> [Work to complete]: Please print the full listing exactly.

> [Supplied data]:
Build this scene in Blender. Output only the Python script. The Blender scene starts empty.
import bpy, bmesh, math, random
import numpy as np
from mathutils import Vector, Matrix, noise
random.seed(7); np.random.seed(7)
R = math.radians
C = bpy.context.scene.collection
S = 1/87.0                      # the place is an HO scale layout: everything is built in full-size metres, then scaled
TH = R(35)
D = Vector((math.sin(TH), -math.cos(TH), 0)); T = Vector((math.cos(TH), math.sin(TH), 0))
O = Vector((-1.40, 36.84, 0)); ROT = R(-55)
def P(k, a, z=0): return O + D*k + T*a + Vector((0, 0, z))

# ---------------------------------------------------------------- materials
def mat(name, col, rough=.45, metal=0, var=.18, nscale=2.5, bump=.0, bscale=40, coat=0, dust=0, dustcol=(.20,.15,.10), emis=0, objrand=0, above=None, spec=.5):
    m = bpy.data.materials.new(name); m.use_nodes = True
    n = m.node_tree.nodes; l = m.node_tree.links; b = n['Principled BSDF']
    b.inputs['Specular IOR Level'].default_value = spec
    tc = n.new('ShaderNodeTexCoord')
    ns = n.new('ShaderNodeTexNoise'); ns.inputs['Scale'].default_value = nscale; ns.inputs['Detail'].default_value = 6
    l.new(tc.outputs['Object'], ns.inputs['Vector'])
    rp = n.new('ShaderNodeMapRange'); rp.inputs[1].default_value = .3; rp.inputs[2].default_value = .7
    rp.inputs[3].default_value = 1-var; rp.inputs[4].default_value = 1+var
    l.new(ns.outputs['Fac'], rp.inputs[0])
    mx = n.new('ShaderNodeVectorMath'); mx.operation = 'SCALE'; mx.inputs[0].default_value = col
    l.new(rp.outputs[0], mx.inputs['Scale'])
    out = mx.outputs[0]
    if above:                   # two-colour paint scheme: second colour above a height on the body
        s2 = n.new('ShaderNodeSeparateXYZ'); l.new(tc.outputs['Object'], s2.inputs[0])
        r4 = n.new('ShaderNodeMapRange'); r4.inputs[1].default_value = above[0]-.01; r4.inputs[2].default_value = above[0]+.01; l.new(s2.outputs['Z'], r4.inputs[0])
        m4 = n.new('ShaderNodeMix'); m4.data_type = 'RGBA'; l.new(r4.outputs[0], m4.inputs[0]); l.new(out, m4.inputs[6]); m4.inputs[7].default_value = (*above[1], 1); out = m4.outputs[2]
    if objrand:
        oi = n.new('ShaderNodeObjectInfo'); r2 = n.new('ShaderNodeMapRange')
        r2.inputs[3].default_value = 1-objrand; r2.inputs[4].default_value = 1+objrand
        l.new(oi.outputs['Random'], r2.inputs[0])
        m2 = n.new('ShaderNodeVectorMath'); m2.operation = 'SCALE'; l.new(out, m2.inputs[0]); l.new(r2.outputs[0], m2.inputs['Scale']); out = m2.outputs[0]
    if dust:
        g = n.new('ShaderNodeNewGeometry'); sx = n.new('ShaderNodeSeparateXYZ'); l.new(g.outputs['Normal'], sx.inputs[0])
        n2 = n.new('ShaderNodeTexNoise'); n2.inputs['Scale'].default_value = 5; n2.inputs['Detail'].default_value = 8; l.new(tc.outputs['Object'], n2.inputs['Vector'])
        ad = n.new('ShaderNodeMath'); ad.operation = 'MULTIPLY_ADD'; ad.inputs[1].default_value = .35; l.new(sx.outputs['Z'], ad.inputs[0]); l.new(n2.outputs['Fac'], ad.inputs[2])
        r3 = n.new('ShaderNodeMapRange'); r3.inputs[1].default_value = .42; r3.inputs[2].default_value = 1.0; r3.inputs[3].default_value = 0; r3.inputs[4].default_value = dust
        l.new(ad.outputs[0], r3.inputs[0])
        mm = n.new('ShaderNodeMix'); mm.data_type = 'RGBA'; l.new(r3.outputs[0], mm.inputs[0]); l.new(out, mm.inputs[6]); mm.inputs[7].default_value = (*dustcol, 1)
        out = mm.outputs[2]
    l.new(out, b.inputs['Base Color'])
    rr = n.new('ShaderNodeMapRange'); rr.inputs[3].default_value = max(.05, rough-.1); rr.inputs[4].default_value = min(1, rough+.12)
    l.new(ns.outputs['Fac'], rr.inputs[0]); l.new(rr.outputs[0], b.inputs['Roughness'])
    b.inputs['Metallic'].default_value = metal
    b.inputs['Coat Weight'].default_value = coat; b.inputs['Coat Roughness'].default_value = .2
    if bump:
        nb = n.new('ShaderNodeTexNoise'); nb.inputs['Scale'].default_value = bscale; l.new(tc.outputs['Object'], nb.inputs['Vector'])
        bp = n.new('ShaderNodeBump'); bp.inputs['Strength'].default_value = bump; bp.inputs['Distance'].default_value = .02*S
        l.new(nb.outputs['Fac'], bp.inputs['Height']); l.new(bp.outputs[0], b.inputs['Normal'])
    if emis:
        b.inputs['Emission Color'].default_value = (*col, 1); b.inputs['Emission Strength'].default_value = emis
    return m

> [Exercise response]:
Build this scene in Blender. Output only the Python script. The Blender scene starts empty.
import bpy, bmesh, math, random
import numpy as np
from mathutils import Vector, Matrix, noise
random.seed(7); np.random.seed(7)
R = math.radians
C = bpy.context.scene.collection
S = 1/87.0                      # the place is an HO scale layout: everything is built in full-size metres, then scaled
TH = R(35)
D = Vector((math.sin(TH), -math.cos(TH), 0)); T = Vector((math.cos(TH), math.sin(TH), 0))
O = Vector((-1.40, 36.84, 0)); ROT = R(-55)
def P(k, a, z=0): return O + D*k + T*a + Vector((0, 0, z))

# ---------------------------------------------------------------- materials
def mat(name, col, rough=.45, metal=0, var=.18, nscale=2.5, bump=.0, bscale=40, coat=0, dust=0, dustcol=(.20,.15,.10), emis=0, objrand=0, above=None, spec=.5):
    m = bpy.data.materials.new(name); m.use_nodes = True
    n = m.node_tree.nodes; l = m.node_tree.links; b = n['Principled BSDF']
    b.inputs['Specular IOR Level'].default_value = spec
    tc = n.new('ShaderNodeTexCoord')
    ns = n.new('ShaderNodeTexNoise'); ns.inputs['Scale'].default_value = nscale; ns.inputs['Detail'].default_value = 6
    l.new(tc.outputs['Object'], ns.inputs['Vector'])
    rp = n.new('ShaderNodeMapRange'); rp.inputs[1].default_value = .3; rp.inputs[2].default_value = .7
    rp.inputs[3].default_value = 1-var; rp.inputs[4].default_value = 1+var
    l.new(ns.outputs['Fac'], rp.inputs[0])
    mx = n.new('ShaderNodeVectorMath'); mx.operation = 'SCALE'; mx.inputs[0].default_value = col
    l.new(rp.outputs[0], mx.inputs['Scale'])
    out = mx.outputs[0]
    if above:                   # two-colour paint scheme: second colour above a height on the body
        s2 = n.new('ShaderNodeSeparateXYZ'); l.new(tc.outputs['Object'], s2.inputs[0])
        r4 = n.new('ShaderNodeMapRange'); r4.inputs[1].default_value = above[0]-.01; r4.inputs[2].default_value = above[0]+.01; l.new(s2.outputs['Z'], r4.inputs[0])
        m4 = n.new('ShaderNodeMix'); m4.data_type = 'RGBA'; l.new(r4.outputs[0], m4.inputs[0]); l.new(out, m4.inputs[6]); m4.inputs[7].default_value = (*above[1], 1); out = m4.outputs[2]
    if objrand:
        oi = n.new('ShaderNodeObjectInfo'); r2 = n.new('ShaderNodeMapRange')
        r2.inputs[3].default_value = 1-objrand; r2.inputs[4].default_value = 1+objrand
        l.new(oi.outputs['Random'], r2.inputs[0])
        m2 = n.new('ShaderNodeVectorMath'); m2.operation = 'SCALE'; l.new(out, m2.inputs[0]); l.new(r2.outputs[0], m2.inputs['Scale']); out = m2.outputs[0]
    if dust:
        g = n.new('ShaderNodeNewGeometry'); sx = n.new('ShaderNodeSeparateXYZ'); l.new(g.outputs['Normal'], sx.inputs[0])
        n2 = n.new('ShaderNodeTexNoise'); n2.inputs['Scale'].default_value = 5; n2.inputs['Detail'].default_value = 8; l.new(tc.outputs['Object'], n2.inputs['Vector'])
        ad = n.new('ShaderNodeMath'); ad.operation = 'MULTIPLY_ADD'; ad.inputs[1].default_value = .35; l.new(sx.outputs['Z'], ad.inputs[0]); l.new(n2.outputs['Fac'], ad.inputs[2])
        r3 = n.new('ShaderNodeMapRange'); r3.inputs[1].default_value = .42; r3.inputs[2].default_value = 1.0; r3.inputs[3].default_value = 0; r3.inputs[4].default_value = dust
        l.new(ad.outputs[0], r3.inputs[0])
        mm = n.new('ShaderNodeMix'); mm.data_type = 'RGBA'; l.new(r3.outputs[0], mm.inputs[0]); l.new(out, mm.inputs[6]); mm.inputs[7].default_value = (*dustcol, 1)
        out = mm.outputs[2]
    l.new(out, b.inputs['Base Color'])
    rr = n.new('ShaderNodeMapRange'); rr.inputs[3].default_value = max(.05, rough-.1); rr.inputs[4].default_value = min(1, rough+.12)
    l.new(ns.outputs['Fac'], rr.inputs[0]); l.new(rr.outputs[0], b.inputs['Roughness'])
    b.inputs['Metallic'].default_value = metal
    b.inputs['Coat Weight'].default_value = coat; b.inputs['Coat Roughness'].default_value = .2
    if bump:
        nb = n.new('ShaderNodeTexNoise'); nb.inputs['Scale'].default_value = bscale; l.new(tc.outputs['Object'], nb.inputs['Vector'])
        bp = n.new('ShaderNodeBump'); bp.inputs['Strength'].default_value = bump; bp.inputs['Distance'].default_value = .02*S
        l.new(nb.outputs['Fac'], bp.inputs['Height']); l.new(bp.outputs[0], b.inputs['Normal'])
    if emis:
        b.inputs['Emission Color'].default_value = (*col, 1); b.inputs['Emission Strength'].default_value = emis
    return m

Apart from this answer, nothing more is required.